Should or Shouldn’t using targert CPM for floor price management

Should or Shouldn’t using targert CPM for floor price management

The opportunity that many publishers are missing to help optimize your revenue

Google introduced the Target CPM feature to dynamically expand the possibilities for managing floor prices. The assumption of Target CPM is a better and more lucrative adjustment of floor price rates to bids, combined with inventory value protection by ensuring that the CPM does not fall below the Publisher’s specified value.

1. Why target CPM (tCPM)?

Whereas in the standard auction model, the Buyer cannot win the auction by bidding below the “hard floor,” after activating Target CPM, Google can both increase and decrease the price rate for selected auctions in order to achieve the desired level of CPM while allowing some impressions to be sold cheaper, thereby increasing fill rate and revenue.

2. CPM Influencing Factors

CPM value can be influenced by a number of factors.
Geography: The average CPM will be influenced by the level of development of the online industry in a given country, as well as the purchasing power of the country’s residents. CPMs in the United States, Europe, Australia, and Japan will be higher on average than in Egypt or Brazil.

Data usage: Targeted ads that use available data to build a user profile command higher CPM prices than simply purchasing ad space without segmenting the target audience.
Device: Ads served on mobile devices have a lower CPM than ads served on desktops due to screen size limitations, a lower CTR, and a lower conversion rate.

Website topic and quality: Because they have a more segmented and homogeneous audience than a generic news site, niche publishers can charge a higher CPM.
Ad size: Larger ad formats have a higher CPM on average because they are more visible and likely to entice user action. However, the most common ad sizes, while not the largest, generate higher CPMs.

Ad viewability: Viewability varies by ad format, but for display ads, Google, IAB, and MRC define viewability as having at least 50% of the ad on screen for at least 1 second. A publisher’s CPM rates will plummet if their viewability score is low.
Past performance: Advertisers place a high value on traffic quality and are willing to pay higher CPMs for placement in sites that drive conversions and a higher ROI (return on investment).
The number of ad units on the page: A higher number of ad units on the page lowers the CPM rates. Lower bids for those ad units will result from increased supply.

Seasonality: Different industries’ traffic has some seasonality, which causes changes in CPM rates. Summer can see a drop in spending, especially in Europe, as many people take time off work for vacation.

3. How soon after activation does Target CPM have an effect on performance?

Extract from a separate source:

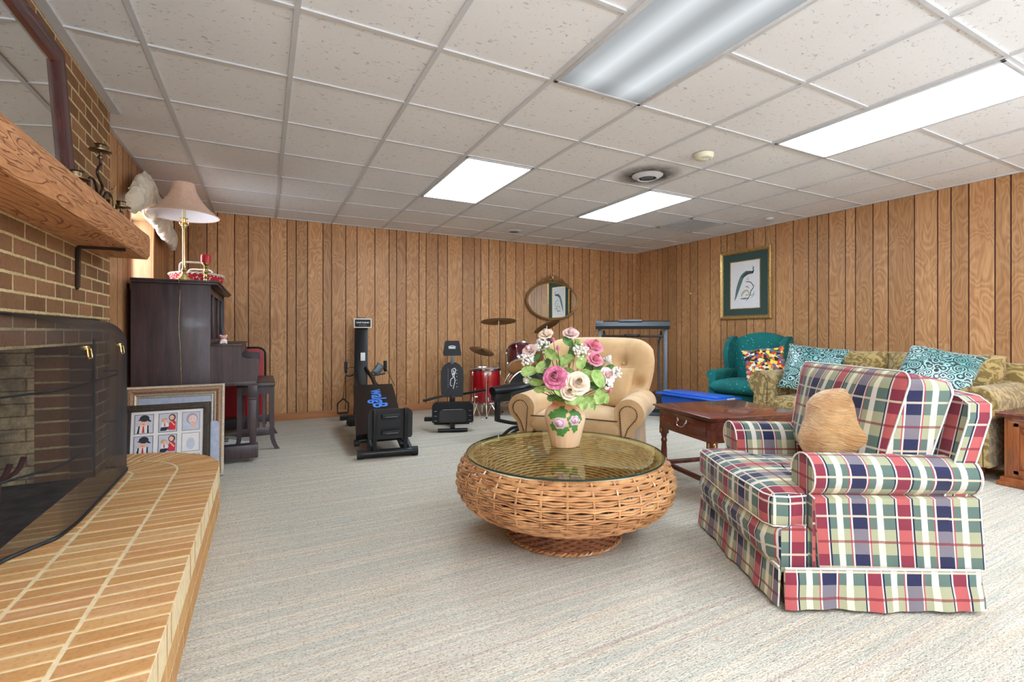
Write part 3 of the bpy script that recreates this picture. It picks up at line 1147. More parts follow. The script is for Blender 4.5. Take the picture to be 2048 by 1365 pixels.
# ceiling fixtures ------------------------------------------------------------
def troffer(i0, j0, label, mat, group=None, on=True):
    x0, x1 = GX0 + i0 * GXS, GX0 + (i0 + 1) * GXS
    y0, y1 = GY0 + j0 * GYS, GY0 + (j0 + 2) * GYS
    cx_, cy_ = (x0 + x1) / 2, (y0 + y1) / 2
    t_ = thing('ceiling_light', label, 'light', (cx_, cy_, ZC - .010), 0, 'fluorescent troffers in the dropped ceiling')
    hx, hy = (x1 - x0) / 2 - .012, (y1 - y0) / 2 - .009
    fb = B()
    w_ = .022
    for lo, hi in (((-hx, -hy, 0), (-hx + w_, hy, .010)), ((hx - w_, -hy, 0), (hx, hy, .010)), ((-hx, -hy, 0), (hx, -hy + w_, .010)), ((-hx, hy - w_, 0), (hx, hy, .010))):
        fb.box(lo, hi, .002)
    fb.build('frame', 'tbar', t_)
    B().box((-hx + w_, -hy + w_, .003), (hx - w_, hy - w_, .009)).build('lens', mat, t_)
    return t_
troffer(3, -2, 'large unlit-looking ceiling light nearest the viewer, with a ribbed grey lens', 'lamp_dim')
troffer(6, -2, 'long bright ceiling light at the upper right, nearest the right wall', 'lamp_on')
troffer(3, 2, 'bright ceiling light left of the vents, over the glass table', 'lamp_on')
troffer(6, 2, 'bright ceiling light beside the slotted grille, farthest back on the right', 'lamp_on')

# two unseen ceiling lights added behind the camera as fill
troffer(0, -6, 'added bright ceiling light for fill, unseen behind the viewer, nearest the fireplace wall', 'lamp_on')
troffer(3, -6, 'added bright ceiling light for fill, unseen behind the viewer, in the middle of the ceiling', 'lamp_on')

def round_diffuser(x, y, r, label):
    t_ = thing('ceiling_vent', label, 'vent', (x, y, ZC - .026), 0, 'round ceiling air diffusers')
    B().lathe([(r * .55, .006), (r * .62, .0), (r * .8, .012), (r, .026), (r * 1.0, .0261), (.7 * r, .0262)], seg=32, cap=False).build('outer_ring', 'tbar', t_)
    B().lathe([(.001, .004), (r * .32, .0), (r * .42, .010), (r * .44, .012), (.001, .0121)], seg=24).build('centre_cone', 'greymetal', t_)
    q = B()
    for k in range(10):
        a = 2 * PI * k / 10
        q.box((r * .3 * math.cos(a) - .004, r * .3 * math.sin(a) - .004, .010), (r * .3 * math.cos(a) + .004, r * .3 * math.sin(a) + .004, .018))
    q.lathe([(.001, .0175), (r * .62, .0175), (r * .62, .0185), (.001, .0186)], seg=24)
    q.build('dark_louvres', 'rubber', t_)
round_diffuser(2.94, 3.13, .13, 'round ceiling vent with sooty stains, between the lights and the smoke alarm')
round_diffuser(2.94, 5.61, .12, 'small round ceiling vent near the back wall')
def stain_mat():
    m = NM('grey_dust_stain')
    co = m.coord()
    n_ = m.noise(co, 9, 4, .7)
    ln = m.n('ShaderNodeVectorMath', operation='LENGTH')
    m.link(co, ln.inputs[0])
    r_ = m.math('SUBTRACT', 1.0, m.math('DIVIDE', ln.outputs['Value'], .30))
    k = m.math('MULTIPLY', m.math('MULTIPLY', r_, n_), 2.6)
    tr = m.n('ShaderNodeBsdfTransparent')
    mx = m.n('ShaderNodeMixShader')
    k2 = m.math('MINIMUM', m.math('MAXIMUM', k, 0.0), .8)
    m.link(k2, mx.inputs[0])
    m.link(tr.outputs[0], mx.inputs[1])
    m.link(m.p.outputs[0], mx.inputs[2])
    m.link(mx.outputs[0], m.out.inputs[0])
    m.base(rgb(78, 72, 70))
    m.rough(1)
    return m.m
M['stain'] = stain_mat()
st = B().lathe([(.131, 0), (.30, 0)], seg=32, cap=False).build('dust_stain', 'stain')
st.location = (2.94, 3.13, ZC + .0045)
tag(st, 'grey dust stain on the ceiling tile around the nearer round vent', 'stain')
t_ = thing('smoke_detector', 'cream round smoke alarm on the ceiling', 'smoke alarm', (2.96, 2.55, ZC - .045))
B().lathe([(.001, 0), (.035, .001), (.045, .008), (.062, .012), (.07, .025), (.072, .0455), (.001, .0456)], seg=32).build('body', 'ivory', t_)
q = B()
for k in (-1, 0, 1):
    q.sweep([(.045 * math.cos(a_) , .045 * math.sin(a_) , .006 + .001 * k) for a_ in [R(200 + 10 * i_ + k * 2) for i_ in range(15)]], .0022, 5)
q.build('vent_slots', 'lensgrey', t_)
t_ = thing('ceiling_sensor', 'tiny white round sensor on the ceiling above the picture', 'sensor', (5.3, 3.62, ZC - .03))
B().lathe([(.001, 0), (.03, .002), (.045, .012), (.05, .0305), (.001, .0306)], seg=24).build('body', 'tbar', t_)
B().lathe([(.001, -.003), (.018, -.002), (.02, .004), (.001, .0041)], seg=16).build('lens', 'lensgrey', t_)
# return-air grille
t_ = thing('air_grille', 'rectangular slotted return-air grille in the ceiling by the back right corner', 'vent', (4.77, 4.31, ZC - .012))
q = B()
for lo, hi in (((-.30, -.28, 0), (.30, -.25, .012)), ((-.30, .25, 0), (.30, .28, .012)), ((-.30, -.28, 0), (-.27, .28, .012)), ((.27, -.28, 0), (.30, .28, .012))):
    q.box(lo, hi, .002)
q.build('frame', 'tbar', t_)
q = B()
for k in range(11):
    x = -.25 + .5 * k / 10
    q.box((x - .010, -.25, .002), (x + .007, .25, .006), rot=Matrix.Rotation(R(25), 3, 'Y'))
q.build('slats', 'tbar', t_)
B().box((-.27, -.25, .0098), (.27, .25, .0115)).build('dark_duct', 'rubber', t_)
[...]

While influenced by a variety of factors, retargeting CPM may be appropriate for you. So the question here is if you try it, how long does it take for you to see the differences on the number.
The effect is immediately visible after activation. Dynamic pricing begins immediately, but it is not stated whether or not there is a calibration and adjustment period. What we do know is that the goal of achieving Target CPM is achieved during the billing period, so the algorithm’s performance should be evaluated after that period has passed.

To obtain reliable data when experimenting, a good benchmark is to test the feature on 50% of traffic for at least two weeks.

4. Conclusion

Target CPM does not address the issues of “what should be my floor?” and “when should I update my floors?” Publishers must still manually analyze their bid flow and CPMs, determine an optimal floor for a specific time period, and update all Pricing Rules every day.

The publisher’s AdX revenue did not increase simply because of the target CPM. We assume that Target CPM adjusts floors to keep your eCPM at the same level, rather than to generate additional revenue, as the name implies.